Literacy Now gets word out on spelling bee

After a solid start last year, Literacy Now is bringing their Adult Spelling Bee back to the South Okanagan this April.

After a solid start last year, Literacy Now is bringing their Adult Spelling Bee back to the South Okanagan this April.

“When you’re starting something new you wonder what the response will be and it was very good,” said Literacy Now co-ordinator Naomi Ludington. “We had about eight teams with eight people and we raised over $2,000.”

Over the past year, Ludington said she has heard questions from many in the community about whether there was going to be another spelling bee.

“So we’re going for it again and hope that it is even bigger this year,” she said. “It works with teams of up to eight working together to spell words, so no one is put on the spot, which frightens adults, it appears.”

The event has two goals, according to Ludington. First is to raise awareness of literacy issues, but it also raises money to help support the work of Literacy Now.

“It’s a great awareness event but we also look at it as a bit of a fundraiser to raise funds to put back into the community for literacy programs and projects,” said Ludington.

And, she stresses, it’s fun.

“People really responded well last year, making it a fun event by naming their team and having costumes on — the winning team last year were the Whizbangs, they came with scrabble letters on their clothing,” said Ludington. “There was a lot of fun with the costumes and making it a fun festive event so we’re hoping that people respond this year again.”

The spelling bee will be held at the Penticton Golf and Country Club once again, from 7 to 9 a.m. on May 3 and includes a hot breakfast.
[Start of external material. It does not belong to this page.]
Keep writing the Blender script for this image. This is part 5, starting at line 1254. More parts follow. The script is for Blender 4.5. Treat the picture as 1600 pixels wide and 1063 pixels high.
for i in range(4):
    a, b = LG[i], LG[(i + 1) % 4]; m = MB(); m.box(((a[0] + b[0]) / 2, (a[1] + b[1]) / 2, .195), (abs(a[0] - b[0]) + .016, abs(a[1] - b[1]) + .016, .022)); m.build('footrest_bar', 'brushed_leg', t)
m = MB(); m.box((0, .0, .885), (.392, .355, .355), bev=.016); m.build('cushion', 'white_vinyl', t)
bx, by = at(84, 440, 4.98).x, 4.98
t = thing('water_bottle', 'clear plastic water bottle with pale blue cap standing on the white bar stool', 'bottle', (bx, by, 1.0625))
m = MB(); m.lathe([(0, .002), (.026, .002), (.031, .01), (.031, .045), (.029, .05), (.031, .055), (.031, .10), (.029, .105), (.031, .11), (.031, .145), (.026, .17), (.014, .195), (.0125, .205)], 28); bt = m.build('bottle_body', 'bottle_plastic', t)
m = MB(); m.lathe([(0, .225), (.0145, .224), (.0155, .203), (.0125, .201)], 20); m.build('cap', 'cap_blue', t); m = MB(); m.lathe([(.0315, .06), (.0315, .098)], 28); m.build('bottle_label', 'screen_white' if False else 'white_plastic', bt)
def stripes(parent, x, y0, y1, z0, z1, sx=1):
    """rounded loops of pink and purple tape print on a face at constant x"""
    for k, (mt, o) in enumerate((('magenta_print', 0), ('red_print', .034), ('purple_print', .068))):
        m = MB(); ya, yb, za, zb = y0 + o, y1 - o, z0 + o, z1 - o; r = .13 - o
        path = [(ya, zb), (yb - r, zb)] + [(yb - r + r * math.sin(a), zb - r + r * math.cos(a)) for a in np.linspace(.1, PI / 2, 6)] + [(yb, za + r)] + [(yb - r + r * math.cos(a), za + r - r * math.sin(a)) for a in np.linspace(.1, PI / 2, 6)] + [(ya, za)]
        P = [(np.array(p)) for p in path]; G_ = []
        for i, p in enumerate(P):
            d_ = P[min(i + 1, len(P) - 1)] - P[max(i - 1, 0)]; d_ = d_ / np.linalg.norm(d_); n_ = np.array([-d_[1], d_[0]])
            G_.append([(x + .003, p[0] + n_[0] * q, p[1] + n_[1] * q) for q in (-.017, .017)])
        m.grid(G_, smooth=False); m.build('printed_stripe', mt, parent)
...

Teams have until April 16 to register by filling out the form available online at

“If people don’t have a team, they can sign up as an individual and I’ll put them on a team, because there will be space somewhere for an individual that wants to participate,” said Ludington, adding that they are hoping to attract participation of the business sector.

“We’d love to see business come out and raise awareness of the literacy issues in workplaces,” she said. “That’s a goal of the spelling bee as well.”

The spelling bee is just one of the programs Literacy Now is working on. They’re also involved with a group trying to bring the Dolly Parton Imagination Library program to the area.

“We’re just in the really early stages of it,” said Ludington, describing the program, which provides a book every month to children from birth to age five. This isn’t a Literacy Now initiative, but a partnership with both the United Way and the Penticton Rotary Club to bring the program to Penticton and eventually to the whole South Okanagan-Similkameen.

“What we’re looking for is to get business donors and commitment from other organizations in the community to fund it,” she said. “It is a fairly costly program to maintain, so we’re just in the stage of looking to see if we can get it off the ground. We would need some commitment from the community to finance it.”

One program that is getting underway is Connecting Generations, offering literacy services to grandparents who are raising or have the care of their grandchildren.

“We know that type of family is growing in our area. We wanted to be able to offer them a service they may not be receiving,” said Ludington, explaining that grandparents might be hesitant about accessing some of the other early learning programs available.

The program will start up in April at two locations with Literacy Now community partners: the Penticton Indian Band’s Outma Cultural School and the Penticton Museum and Archives.

“The museum approached us and asked if we were interested in having the program at the museum,” said Ludington. “They really wanted to connect with the community and this seemed to be a good way to do it.”

The museum will provide historical information sessions for the grandparents and has other activities planned for the grandchildren.

“Part of the program is grandparents and grandchildren together, then there is childcare and activities for the children, so there is a little bit of respite, where the grandparents have some time alone to interact together,” said Ludington.

These programs are just a small part of the activities Literacy Now is involved in, Ludington explains, noting that they offer financial and other supports to organizations operating literacy-oriented programs.

“That’s just the tip of the iceberg,” she said. “We’re here to help and we’re not going away.”